ECNL experts are joining RightsCon 2026 to connect with a global community of human rights advocates, academics, journalists and policymakers shaping the future of digital rights and freedoms. See below the list of sessions we are (co)-hosting and find out how we want to ensure that human rights are embedded into the way technologies are developed and used.
All session times are shown in local time.
5 May 2026
From digital authoritarianism to collective action: Global South–Global North partnerships to strengthen the enabling environment for civil society and digital rights
9:00-12:00 | In-person | Private event (Invite only)
ECNL role: participant, organised as part of the CADE project.
Across regions of the Global South, civil society organisations are operating in increasingly restrictive digital environments, marked by internet shutdowns, mass surveillance, online harassment, and the steady erosion of the enabling environment for civil society. At the same time, digital authoritarian practices are no longer confined to specific regions: with transatlantic cooperation under strain, similar challenges are increasingly shaping digital governance debates across the European Union, the United States, and the wider Global North. In this context, organisations in the Global North often seek to engage with responses to digital authoritarianism, yet frequently lack sustained, trust-based channels for collaboration and mutual learning with actors working on the ground. This session responds to this gap by creating a structured, non-hierarchical space for Global South and Global North organisations to exchange experiences grounded on national contexts and best practices on how to counter digital authoritarian measures.
7 May 2026
Expert consultation on online associations to support the UN Human Rights Committee's development of General Comment 38
11:30-13:30 | In-person | Private event (invite only)
ECNL role: co-organiser and moderator together with ICNL.

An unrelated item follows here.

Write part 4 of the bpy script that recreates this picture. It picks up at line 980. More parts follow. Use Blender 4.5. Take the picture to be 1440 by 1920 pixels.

Enough theater! Lessons learned for transformative stakeholder engagement in AI
15:15-16:15 | In-person | Room A106
ECNL role: host
This workshop introduces ECNL's revised Framework for Meaningful Engagement in AI, building on pilots with Discord and Amsterdam. It examines real-world AI applications and how multi-stakeholder collaboration can be embedded throughout the AI development lifecycle, from design to deployment. The session brings together technologists, civil society advocates, and policymakers to develop practical strategies for stakeholder engagement in AI (including advanced AI systems/"frontier AI").
Who controls the agents? Building human rights into AI’s next frontier
12:45-13:45 | In-person | Room 1
Agentic AI systems are being rapidly deployed globally despite being shaped primarily by a Silicon Valley, Global North perspective, with marginalized communities and the Global Majority bearing disproportionate risks. The session explores how to align AI agents with human rights and social justice by examining safeguards, open-source alternatives, and mechanisms to give at-risk communities a genuine voice in shaping these systems throughout their lifecycle. Through interactive exercises, participants will map risks, identify mitigation measures, and co-create principles aimed at producing transparent, accountable, and rights-respecting AI guidance for developers, policymakers, and civil society.
8 May 2026
From the margins to the table: civil society pathways into closed governance spaces
14:00 - 15:00 | Hybrid roundtable
ECNL role: co-organiser with Forus as part of the CADE project.
Civil society has played a foundational role in shaping the internet. Yet, its influence on bodies designing critical technical standards that impact human rights (such as IETF, ICANN, ITU) remains fragmented and skewed toward the Global North. Research conducted by the CADE project confirms persistent barriers to participation, e.g. funding, language access, procedural complexity. This session will enable participants to learn from experiences in these and other processes that can be challenging to navigate, and co-develop strategies for embedding human rights and civil society perspectives in closed spaces.